Master Layered and Time‑Slice Design for Microcontroller Projects

Layered Design Concept

Layered (or hierarchical) design separates a system into distinct levels—hardware, driver, and application—so that each layer hides the details of the lower one. This improves code reuse, portability, and maintainability, especially when pin assignments differ across boards.

Three‑Layer Keypad Example

The example uses a 4×4 matrix keypad. The hardware layer reads raw port values, debounces, and maps them to a KEY_DAT register. The driver layer operates only on KEY_DAT, providing a uniform interface and generating key‑event messages (press, release, long‑press, etc.). The application layer consumes those messages to implement specific functions without caring about the underlying wiring.

#define KEY_MIN  0x01
#define KEY_PLUS 0x01

unsigned char KeyDat;

void ReadPort(void) {
    if (P1 & KEY_PLUS == 0) {
        KeyDat |= 0x01; // map PLUS to bit0
    }
    if (P2 & KEY_MIN == 0) {
        KeyDat |= 0x02; // map MIN to bit1
    }
}

By changing only the ReadPort function, the same driver and application code can run on boards with completely different pin layouts.

Time‑Slice (Time‑Slot) Design

Microcontrollers often need to handle several periodic tasks (LED refresh, seven‑segment scanning, key debounce) simultaneously. A single blocking loop cannot serve them all. The solution is to use a high‑frequency RTC interrupt (e.g., every 125 µs) as a base tick and derive multiple software timers (2 ms, 5 ms, 500 ms, etc.). Each timer decrements on every tick and sets a flag when it expires.

Implementation Steps

Configure the RTC to generate an interrupt every 125 µs.

In the ISR, decrement a set of counter registers (e.g., ref_2ms, ref_5ms, ref_500ms) and set corresponding flags when they reach zero.

In the main loop, call a TimeService() routine that checks the flags and executes the associated tasks (key debounce, display refresh, etc.).

Design the program so that it “runs while waiting” – the ISR only updates counters, and the main loop continues processing other work.

Sample ISR and Service Routine

void RTC_ISR(void) {
    // 125 µs base tick
    if (--ref_2ms == 0) { flag_2ms = 1; ref_2ms = 16; }
    if (--ref_5ms == 0) { flag_5ms = 1; ref_5ms = 40; }
    if (--ref_500ms == 0) { flag_500ms = 1; ref_500ms = 4000; }
}

void TimeService(void) {
    if (flag_2ms) { flag_2ms = 0; /* handle 2 ms tasks */ }
    if (flag_5ms) { flag_5ms = 0; /* handle 5 ms tasks */ }
    if (flag_500ms) { flag_500ms = 0; /* handle 500 ms tasks */ }
}

This approach allows dozens of independent timers to run concurrently with negligible overhead, avoiding the classic “dead‑loop waiting” problem.

Benefits and Caveats

Highly portable: only the hardware‑layer code needs modification for a new board.

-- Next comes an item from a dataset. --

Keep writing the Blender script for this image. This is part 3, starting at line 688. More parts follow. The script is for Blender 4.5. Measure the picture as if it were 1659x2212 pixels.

Scalable: adding more timers only requires extra counter variables.

Responsive: the main loop never blocks on a single delay, so other tasks keep running.

Limitations: the method assumes the ISR is short (a few microseconds) and that timer resolution (125 µs) meets the application’s timing requirements.

Conclusion

Combining layered architecture with a time‑slice design yields clean, reusable, and efficient microcontroller code. By isolating hardware specifics, providing a uniform driver interface, and using a single high‑frequency interrupt to drive multiple software timers, developers can handle complex, concurrent tasks without resorting to busy‑wait loops.